The 17 Most Absurd Things People Have Yelled Out During Sex

The users of the Whisper App recently shared their awkward NSFW moments…

23 responses to The 17 Most Absurd Things People Have Yelled Out During Sex

  1. Saying “I love you” during sex usually means “I love what you are doing.”

    “I don’t remember your name!” is hilarious.

      1. Yes, I would, as a matter of fact. The pics are as superfluous as GIFs running over and over and over again on some top 20 list.

    1. Oh, lighten up, chump. There’s no MSRP or MPAA on the Internet. Also, if oblique references to sex offend you, I’m surprised you’ve survived the Internet this long.

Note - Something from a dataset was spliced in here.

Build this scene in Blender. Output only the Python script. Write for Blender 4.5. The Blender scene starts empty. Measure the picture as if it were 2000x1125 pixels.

  2. i laughed, once. During, I mean. He was a bit, uh, offended, but then I said that I always laugh when I’m having a good time. I know….”nice save.”

  3. I’m pretty sure I know the guy that yelled “Shazam!” Either that or there’s more than one of those idiots…

  4. Once, my bf ass-slapped me and told me “say my name”. I laughed so hard for so long we couldn’t even keep going.

    Not during sex, but still: another time we were being romantic and stuff and he told me that I had thrown him some “tear gas of love” (there were a lot of protest during that time, so tear gas was an everyday thing)

    and to tease myself, the first time i told him I loved him was during sex. I tried to take it back and say it again at a more romantic vibe, didn’t work.

  5. My best friend told me that when she was having sex with a guy, when he came, he hee hawed like a donkey. She slept with him a few times more and he still did his donkey sound. I see on t.v. ads and giggle each time I see his ad. Hee haw!

  6. Ah yes…The Whisper App. 13 year olds pretending to be grownups and posting about thigns they know nothing about.